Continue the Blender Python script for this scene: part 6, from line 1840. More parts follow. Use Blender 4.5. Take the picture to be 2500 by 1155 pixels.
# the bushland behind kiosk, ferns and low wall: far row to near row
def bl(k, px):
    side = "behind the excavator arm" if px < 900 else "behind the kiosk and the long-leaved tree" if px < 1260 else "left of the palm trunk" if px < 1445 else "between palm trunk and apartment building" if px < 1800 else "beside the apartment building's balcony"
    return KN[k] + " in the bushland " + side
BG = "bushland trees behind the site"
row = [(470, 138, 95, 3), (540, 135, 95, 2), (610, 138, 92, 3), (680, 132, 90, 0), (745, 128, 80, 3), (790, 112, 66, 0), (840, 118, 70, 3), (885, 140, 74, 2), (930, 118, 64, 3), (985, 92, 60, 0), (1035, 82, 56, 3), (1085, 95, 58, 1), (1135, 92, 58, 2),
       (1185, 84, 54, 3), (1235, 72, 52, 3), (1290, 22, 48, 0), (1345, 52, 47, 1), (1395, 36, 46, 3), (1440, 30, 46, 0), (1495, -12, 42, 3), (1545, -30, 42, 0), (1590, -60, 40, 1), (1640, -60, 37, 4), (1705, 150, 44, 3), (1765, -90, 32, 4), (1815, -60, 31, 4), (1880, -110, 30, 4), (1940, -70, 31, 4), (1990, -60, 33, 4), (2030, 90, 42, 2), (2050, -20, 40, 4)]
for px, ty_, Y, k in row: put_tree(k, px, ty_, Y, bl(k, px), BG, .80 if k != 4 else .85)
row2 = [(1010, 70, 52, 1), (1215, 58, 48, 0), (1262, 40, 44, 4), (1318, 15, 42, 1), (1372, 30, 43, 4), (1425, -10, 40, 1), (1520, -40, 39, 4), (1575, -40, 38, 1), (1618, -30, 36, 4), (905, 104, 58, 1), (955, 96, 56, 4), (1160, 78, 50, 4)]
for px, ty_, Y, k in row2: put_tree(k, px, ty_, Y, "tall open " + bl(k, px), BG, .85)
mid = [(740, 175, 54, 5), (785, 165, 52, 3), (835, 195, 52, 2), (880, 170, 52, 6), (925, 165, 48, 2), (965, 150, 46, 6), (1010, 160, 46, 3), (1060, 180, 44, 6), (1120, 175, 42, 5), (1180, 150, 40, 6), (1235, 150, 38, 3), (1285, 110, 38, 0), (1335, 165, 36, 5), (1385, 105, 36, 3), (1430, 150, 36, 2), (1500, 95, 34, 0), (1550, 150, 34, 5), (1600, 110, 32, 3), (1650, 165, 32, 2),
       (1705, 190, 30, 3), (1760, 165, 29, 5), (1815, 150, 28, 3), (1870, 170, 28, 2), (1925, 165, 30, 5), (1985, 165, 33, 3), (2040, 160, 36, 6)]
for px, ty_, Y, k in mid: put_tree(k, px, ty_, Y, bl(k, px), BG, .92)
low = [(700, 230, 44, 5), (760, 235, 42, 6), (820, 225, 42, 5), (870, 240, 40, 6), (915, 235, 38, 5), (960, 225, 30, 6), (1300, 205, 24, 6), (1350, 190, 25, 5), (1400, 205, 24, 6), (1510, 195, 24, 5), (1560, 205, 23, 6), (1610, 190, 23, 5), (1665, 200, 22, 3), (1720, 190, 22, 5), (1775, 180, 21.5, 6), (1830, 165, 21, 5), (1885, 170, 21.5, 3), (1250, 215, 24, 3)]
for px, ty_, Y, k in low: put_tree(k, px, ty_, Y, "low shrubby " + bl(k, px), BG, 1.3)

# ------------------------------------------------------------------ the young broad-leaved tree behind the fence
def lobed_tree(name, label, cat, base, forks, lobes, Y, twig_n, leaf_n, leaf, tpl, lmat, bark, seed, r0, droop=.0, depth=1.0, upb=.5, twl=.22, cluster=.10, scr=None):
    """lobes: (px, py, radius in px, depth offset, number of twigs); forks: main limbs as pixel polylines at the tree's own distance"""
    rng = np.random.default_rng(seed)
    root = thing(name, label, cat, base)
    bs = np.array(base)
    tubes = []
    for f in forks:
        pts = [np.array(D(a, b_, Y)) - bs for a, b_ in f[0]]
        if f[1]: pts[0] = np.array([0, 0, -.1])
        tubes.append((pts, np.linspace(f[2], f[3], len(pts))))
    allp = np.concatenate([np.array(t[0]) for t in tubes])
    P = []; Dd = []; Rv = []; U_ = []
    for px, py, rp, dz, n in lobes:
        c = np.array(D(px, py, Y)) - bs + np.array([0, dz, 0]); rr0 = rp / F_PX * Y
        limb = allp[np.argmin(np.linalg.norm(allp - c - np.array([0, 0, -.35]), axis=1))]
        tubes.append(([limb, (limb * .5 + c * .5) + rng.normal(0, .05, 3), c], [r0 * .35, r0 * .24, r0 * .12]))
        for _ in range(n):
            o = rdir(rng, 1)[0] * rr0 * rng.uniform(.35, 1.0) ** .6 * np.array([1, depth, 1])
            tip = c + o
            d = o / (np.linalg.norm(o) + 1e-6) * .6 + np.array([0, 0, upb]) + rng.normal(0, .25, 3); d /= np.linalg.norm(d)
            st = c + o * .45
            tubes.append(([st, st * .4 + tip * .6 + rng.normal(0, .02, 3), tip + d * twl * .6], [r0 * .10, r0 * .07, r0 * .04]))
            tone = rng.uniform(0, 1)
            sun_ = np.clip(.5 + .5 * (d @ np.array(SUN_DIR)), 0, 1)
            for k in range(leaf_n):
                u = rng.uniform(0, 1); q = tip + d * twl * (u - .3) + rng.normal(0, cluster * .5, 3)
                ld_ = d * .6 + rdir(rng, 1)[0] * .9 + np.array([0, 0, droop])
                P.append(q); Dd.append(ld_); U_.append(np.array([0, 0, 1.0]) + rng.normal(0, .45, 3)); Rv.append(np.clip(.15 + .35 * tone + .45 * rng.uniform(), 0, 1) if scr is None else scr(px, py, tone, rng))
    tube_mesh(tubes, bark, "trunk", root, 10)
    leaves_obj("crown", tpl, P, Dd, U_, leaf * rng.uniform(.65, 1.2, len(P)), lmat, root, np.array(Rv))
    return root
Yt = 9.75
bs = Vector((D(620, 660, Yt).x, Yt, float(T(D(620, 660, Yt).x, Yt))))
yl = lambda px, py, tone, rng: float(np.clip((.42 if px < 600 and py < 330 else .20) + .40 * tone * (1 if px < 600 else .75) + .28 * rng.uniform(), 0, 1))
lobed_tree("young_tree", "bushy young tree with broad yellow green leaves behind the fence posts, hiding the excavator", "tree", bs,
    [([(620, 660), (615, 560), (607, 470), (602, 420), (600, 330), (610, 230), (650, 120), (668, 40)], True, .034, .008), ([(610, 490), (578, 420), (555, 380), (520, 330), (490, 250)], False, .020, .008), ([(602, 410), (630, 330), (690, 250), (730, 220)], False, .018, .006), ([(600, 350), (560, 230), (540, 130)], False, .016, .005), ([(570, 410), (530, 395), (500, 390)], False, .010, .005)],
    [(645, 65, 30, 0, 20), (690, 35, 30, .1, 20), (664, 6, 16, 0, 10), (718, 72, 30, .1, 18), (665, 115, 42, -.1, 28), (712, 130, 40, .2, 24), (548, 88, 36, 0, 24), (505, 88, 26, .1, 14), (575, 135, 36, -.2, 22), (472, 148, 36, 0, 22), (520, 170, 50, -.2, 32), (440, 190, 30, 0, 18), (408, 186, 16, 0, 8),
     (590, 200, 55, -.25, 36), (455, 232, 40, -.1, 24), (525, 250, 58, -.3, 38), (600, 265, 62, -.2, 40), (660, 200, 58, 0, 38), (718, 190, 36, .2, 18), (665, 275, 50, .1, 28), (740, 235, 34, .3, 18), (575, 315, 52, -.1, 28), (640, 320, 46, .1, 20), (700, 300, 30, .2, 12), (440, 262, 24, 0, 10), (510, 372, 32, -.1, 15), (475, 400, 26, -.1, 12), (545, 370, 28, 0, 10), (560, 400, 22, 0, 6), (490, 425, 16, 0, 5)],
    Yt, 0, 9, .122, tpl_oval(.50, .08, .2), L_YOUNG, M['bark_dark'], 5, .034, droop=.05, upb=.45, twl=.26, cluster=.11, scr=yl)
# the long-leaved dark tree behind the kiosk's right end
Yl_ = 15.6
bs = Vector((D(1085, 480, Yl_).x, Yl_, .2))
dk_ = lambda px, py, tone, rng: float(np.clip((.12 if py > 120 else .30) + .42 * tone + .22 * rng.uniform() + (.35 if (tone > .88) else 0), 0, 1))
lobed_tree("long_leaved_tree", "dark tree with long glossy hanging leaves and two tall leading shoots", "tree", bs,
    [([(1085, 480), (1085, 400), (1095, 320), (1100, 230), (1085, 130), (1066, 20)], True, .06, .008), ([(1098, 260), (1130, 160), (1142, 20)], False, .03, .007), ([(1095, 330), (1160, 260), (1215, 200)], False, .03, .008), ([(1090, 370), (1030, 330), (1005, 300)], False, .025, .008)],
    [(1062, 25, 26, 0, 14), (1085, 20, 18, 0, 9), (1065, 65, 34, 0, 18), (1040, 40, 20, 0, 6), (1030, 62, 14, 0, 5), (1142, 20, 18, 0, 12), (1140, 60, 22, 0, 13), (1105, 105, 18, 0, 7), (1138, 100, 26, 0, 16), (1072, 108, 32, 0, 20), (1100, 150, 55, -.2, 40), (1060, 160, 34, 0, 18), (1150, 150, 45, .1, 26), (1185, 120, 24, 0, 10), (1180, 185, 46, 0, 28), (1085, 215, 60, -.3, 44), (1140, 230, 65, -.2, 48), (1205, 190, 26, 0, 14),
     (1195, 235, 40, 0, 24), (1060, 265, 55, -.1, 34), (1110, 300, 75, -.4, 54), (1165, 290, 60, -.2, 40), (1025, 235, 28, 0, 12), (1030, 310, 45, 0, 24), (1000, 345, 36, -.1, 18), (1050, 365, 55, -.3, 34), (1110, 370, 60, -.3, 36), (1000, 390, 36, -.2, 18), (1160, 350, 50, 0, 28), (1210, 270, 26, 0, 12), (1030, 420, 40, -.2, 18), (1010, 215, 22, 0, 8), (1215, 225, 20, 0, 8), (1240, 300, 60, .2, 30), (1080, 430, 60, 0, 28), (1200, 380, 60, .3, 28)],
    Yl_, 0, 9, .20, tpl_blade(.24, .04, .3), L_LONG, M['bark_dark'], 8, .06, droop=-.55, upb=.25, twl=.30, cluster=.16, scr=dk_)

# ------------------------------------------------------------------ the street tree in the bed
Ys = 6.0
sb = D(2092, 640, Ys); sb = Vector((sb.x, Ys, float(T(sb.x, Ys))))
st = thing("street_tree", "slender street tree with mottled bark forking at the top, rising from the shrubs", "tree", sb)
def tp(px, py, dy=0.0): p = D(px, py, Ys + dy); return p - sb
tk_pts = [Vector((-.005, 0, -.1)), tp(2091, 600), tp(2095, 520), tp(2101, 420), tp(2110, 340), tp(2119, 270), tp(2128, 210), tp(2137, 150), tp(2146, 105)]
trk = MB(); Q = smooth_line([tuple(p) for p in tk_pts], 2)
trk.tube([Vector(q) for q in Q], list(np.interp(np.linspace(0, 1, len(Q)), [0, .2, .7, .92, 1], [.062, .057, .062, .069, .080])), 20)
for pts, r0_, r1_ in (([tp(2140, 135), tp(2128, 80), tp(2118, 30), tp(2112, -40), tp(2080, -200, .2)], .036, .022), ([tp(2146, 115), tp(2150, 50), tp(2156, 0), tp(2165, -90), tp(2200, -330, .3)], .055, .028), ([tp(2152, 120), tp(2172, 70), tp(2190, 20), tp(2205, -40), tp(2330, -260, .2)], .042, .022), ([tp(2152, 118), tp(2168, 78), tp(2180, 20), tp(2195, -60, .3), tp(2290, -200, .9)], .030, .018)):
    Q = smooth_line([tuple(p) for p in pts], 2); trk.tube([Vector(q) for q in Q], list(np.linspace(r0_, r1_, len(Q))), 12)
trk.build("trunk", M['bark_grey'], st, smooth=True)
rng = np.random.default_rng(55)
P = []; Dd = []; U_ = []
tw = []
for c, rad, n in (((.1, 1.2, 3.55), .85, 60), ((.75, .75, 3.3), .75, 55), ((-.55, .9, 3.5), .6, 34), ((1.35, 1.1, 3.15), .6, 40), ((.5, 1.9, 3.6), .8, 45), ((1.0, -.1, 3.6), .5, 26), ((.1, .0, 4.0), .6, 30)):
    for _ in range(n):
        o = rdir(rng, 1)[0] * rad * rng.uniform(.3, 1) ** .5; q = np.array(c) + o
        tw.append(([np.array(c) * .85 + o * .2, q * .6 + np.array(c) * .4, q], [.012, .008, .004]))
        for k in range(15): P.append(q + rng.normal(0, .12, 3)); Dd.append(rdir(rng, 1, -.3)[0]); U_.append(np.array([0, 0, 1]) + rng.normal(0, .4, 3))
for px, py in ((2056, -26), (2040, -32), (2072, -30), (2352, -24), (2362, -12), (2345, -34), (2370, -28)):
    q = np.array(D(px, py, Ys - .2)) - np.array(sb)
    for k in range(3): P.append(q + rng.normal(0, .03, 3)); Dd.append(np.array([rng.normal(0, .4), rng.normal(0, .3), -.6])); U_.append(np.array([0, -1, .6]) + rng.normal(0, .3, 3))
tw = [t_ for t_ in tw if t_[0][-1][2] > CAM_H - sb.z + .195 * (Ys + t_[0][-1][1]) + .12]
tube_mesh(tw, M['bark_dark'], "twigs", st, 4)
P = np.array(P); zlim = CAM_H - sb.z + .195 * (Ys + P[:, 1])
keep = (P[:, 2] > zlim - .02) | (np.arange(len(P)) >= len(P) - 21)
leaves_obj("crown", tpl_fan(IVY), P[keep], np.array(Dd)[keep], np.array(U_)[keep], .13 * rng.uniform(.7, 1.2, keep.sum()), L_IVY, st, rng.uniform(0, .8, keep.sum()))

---

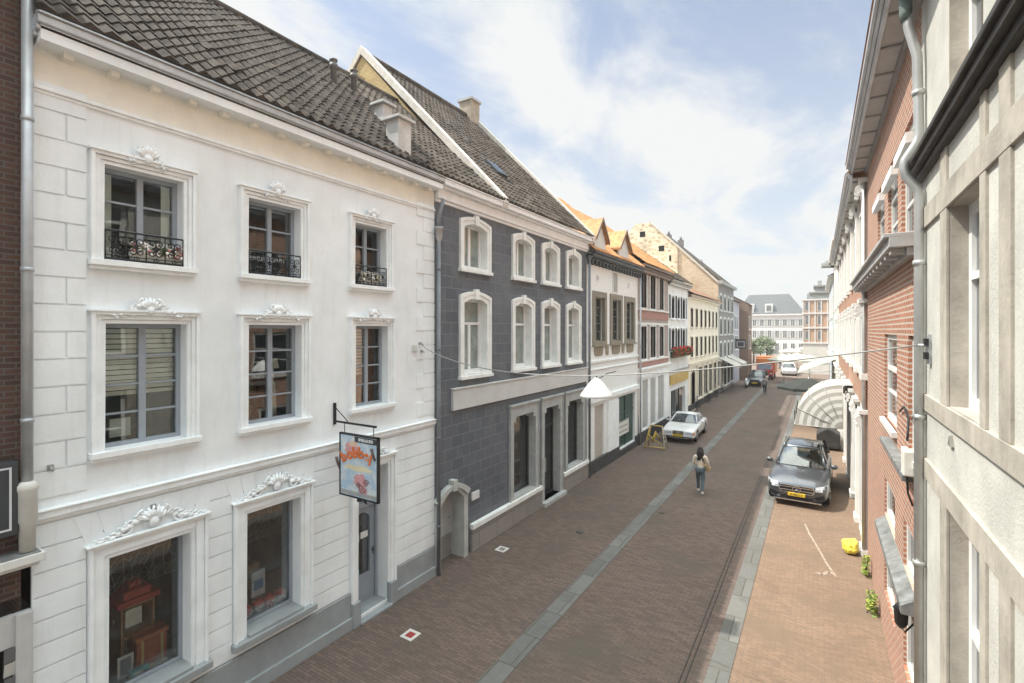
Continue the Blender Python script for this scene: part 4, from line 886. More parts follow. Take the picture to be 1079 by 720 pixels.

Task requirements: In the listing above, locate the line containing "yl = lambda" and the line containing "young tree with", then transcribe both and every line between them verbatim.

Task response:
yl = lambda px, py, tone, rng: float(np.clip((.42 if px < 600 and py < 330 else .20) + .40 * tone * (1 if px < 600 else .75) + .28 * rng.uniform(), 0, 1))
lobed_tree("young_tree", "bushy young tree with broad yellow green leaves behind the fence posts, hiding the excavator", "tree", bs,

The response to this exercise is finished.